New Year’s Eve on Gamma 1... Or a review of War of the Planets (1966)

By John A. Frazier

(John A. Frazier wrote a piece on Outland (1981) for It Came From Hollywood Book 3 (writing as J.A. Frasier). John Frazier is an avowed science fiction fan. This piece originally appeared on our friend Sam Panico's bandsaboutmovies back in 2019.)

It’s New Year’s Eve and on the Gamma 1 space station the party is in full swing. There’s a “Space Spectacular” wherein Commander Michael Halstead’s crew take to the stars in space suits, link their bodies and spell out “Happy New Year.” It is a raucous affair going all night. At one point one officer is found buzzing around outside, drunk as a skunk. The officer who brings him inside says, “He’s drunker than a miner on Mars!”

As the revelers continue celebrating, the Delta 2 space station is attacked by strange lights. When Halstead sends men to investigate, the people they find are frozen stiff. “Seems like they all died from fright,” reports back one rescue team member. They realize some of the frozen people are still alive.

The attack is the result of the Diaphanoids, malevolent creatures made of light. “You can’t stop them. They’re lights but they have shape. They’re more than light! They’re things! They’re things!”

Then the Delta 2 space station completely disappears, followed by Alpha 1 and Alpha 2 space stations also disappearing.

Back on Gamma 1, when the Diaphanoids attack, Commander Halstead moves everyone into a room fortified with lead titanium walls. It is a move that saves their lives. “They can’t get through. That was my hunch.” A couple blasts of radiation send the Diaphanoids scurrying away.

Captain Dubois is commandeered by the aliens. His body is used as a vessel to communicate with the humans. He takes Michael Halstead and his crew to their planet. (Connie Gomez has also been taken to the alien’s planet. Connie and Michael constantly bicker like a couple of little kids, but they seem to like one another.)

General Halstead, Michael’s father, gives Michael and his men a small window of time to save as many abducted people from the alien planet before he blows it up.

Halstead and his troops locate Delta 2 personnel tossed away like garbage on the alien’s mining planet. Any living bodies are serving as hosts for the aliens.
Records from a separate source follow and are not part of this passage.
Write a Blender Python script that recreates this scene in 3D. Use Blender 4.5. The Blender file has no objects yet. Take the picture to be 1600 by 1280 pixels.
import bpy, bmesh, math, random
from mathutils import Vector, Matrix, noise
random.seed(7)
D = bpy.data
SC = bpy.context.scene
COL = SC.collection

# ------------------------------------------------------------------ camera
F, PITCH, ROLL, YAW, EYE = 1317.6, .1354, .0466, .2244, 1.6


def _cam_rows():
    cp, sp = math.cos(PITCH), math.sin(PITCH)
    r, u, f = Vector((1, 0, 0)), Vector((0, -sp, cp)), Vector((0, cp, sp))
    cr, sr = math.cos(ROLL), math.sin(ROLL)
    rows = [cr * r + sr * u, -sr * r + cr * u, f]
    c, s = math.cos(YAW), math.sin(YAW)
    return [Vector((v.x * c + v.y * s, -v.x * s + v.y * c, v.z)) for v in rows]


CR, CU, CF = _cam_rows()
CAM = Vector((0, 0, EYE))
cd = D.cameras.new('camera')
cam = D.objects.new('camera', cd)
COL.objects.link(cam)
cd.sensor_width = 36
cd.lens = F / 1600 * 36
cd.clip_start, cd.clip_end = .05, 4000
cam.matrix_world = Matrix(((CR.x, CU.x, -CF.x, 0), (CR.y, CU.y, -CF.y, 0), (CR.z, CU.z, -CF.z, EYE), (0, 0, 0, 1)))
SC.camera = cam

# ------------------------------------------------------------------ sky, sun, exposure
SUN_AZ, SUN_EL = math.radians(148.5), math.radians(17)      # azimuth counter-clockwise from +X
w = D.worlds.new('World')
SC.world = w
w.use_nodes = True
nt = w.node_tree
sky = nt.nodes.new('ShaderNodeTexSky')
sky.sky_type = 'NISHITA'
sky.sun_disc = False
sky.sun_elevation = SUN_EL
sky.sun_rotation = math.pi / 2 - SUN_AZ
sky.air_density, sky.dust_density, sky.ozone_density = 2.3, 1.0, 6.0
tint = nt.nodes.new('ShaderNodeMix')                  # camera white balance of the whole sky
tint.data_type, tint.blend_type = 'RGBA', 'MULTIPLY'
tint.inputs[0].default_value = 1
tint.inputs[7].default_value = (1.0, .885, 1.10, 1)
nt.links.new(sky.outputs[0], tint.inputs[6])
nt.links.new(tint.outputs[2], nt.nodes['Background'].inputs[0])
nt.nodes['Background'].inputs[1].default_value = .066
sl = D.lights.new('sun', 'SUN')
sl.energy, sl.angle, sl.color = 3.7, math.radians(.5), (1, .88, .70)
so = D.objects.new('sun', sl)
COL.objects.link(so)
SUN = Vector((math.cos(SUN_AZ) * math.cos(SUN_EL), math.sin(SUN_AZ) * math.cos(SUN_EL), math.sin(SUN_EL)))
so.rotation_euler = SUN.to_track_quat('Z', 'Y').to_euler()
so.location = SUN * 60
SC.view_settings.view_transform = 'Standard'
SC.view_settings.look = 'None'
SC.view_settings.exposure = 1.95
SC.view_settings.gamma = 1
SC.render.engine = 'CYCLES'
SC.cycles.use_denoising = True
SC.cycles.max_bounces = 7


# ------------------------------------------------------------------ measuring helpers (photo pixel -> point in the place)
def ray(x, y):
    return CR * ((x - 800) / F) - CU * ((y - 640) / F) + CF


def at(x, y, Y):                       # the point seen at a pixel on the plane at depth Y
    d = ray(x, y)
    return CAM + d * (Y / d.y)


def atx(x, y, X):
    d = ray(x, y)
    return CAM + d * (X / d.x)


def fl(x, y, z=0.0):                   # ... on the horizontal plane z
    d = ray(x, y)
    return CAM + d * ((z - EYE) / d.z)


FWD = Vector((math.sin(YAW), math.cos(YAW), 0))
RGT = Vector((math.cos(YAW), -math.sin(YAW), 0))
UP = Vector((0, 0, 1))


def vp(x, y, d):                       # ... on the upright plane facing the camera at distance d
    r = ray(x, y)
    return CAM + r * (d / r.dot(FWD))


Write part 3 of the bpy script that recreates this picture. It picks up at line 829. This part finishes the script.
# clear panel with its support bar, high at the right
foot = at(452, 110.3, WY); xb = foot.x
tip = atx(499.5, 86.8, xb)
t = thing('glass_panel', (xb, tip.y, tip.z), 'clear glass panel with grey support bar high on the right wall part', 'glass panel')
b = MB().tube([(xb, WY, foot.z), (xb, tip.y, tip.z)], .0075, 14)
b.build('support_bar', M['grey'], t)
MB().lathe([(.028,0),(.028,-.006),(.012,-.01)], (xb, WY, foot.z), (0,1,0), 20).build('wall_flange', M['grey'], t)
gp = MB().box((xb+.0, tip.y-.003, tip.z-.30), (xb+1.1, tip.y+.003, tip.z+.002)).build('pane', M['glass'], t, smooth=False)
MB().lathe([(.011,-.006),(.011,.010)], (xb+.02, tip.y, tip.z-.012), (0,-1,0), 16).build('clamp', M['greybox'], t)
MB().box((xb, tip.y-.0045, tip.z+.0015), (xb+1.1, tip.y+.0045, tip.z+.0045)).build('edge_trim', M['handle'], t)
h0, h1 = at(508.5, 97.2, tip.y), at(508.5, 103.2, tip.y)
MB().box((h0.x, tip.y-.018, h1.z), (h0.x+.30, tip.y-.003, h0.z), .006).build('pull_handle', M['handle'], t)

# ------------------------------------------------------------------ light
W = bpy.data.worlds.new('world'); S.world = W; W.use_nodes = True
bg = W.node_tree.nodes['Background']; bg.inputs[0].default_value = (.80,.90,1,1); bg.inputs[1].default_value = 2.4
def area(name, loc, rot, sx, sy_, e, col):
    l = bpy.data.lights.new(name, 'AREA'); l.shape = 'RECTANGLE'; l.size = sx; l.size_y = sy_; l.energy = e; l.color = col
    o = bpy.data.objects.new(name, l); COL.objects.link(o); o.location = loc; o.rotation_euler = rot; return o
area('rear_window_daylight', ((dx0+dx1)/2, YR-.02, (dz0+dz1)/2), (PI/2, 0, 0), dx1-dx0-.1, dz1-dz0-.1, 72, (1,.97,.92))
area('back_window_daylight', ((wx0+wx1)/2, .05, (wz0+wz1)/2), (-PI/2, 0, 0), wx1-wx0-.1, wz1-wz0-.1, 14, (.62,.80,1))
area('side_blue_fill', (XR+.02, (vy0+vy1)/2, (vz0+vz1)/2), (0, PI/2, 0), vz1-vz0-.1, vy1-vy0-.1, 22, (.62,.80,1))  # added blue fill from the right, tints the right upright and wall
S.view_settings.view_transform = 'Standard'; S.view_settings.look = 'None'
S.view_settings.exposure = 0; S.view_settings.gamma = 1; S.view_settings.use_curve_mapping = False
Time is ticking away and General Halstead is hot to press the button that will blow the Diaphanoid’s planet out of the cosmos.

Will Michael Halstead save Connie Gomez and the others from the clutches of the Diaphanoids? Will he survive to live another outer space adventure? Will he keep bickering with Connie Gomez if he gets her to safety?

I won’t spoil the fun this science fiction comic adventure delivers. War of the Planets is a fun Italian space opera that is part of a four chapter series. The other movies in the series include Wild, Wild Planet (1966), War Between the Planets (1966) and The Snow Devils (1967). They are all pulp space tales of heroic men of action and women in peril, told just before man actually walked on the moon.

The miniature effects are pretty fun, the space fashions are shiny, and the interior sets are colorful and mod. Not the entire same cast is in all the movies of the series, as the Gamma 1 space station is the main continuity throughout the series. All of the films were directed by Antonio Margheriti, who used the name Anthony Dawson.

I encourage you to give these films a watch, especially if you are a fan of pulpy 60’s space adventures. War of the Planets, Wild, Wild Planet and The Snow Devils are all available on the Warner Brothers Archive Collection DVD-Rs. War Between the Planets is available on a double feature disc with Creation of the Humanoids by Dark Sky Films.

(I don’t know how familiar fans are with these movies. From what I could locate, these movies don’t seem to have had much of a Home Video presence. I could only dig up an old Midnight Madness VHS copy of War Between the Planets, which was released under the TV title Planet on the Prowl, from Montgomery Home Video, from the mid 80’s. Before these DVD/DVD-R releases, I could only find that Wild, Wild Planet had been released on Laserdisc by MGM.)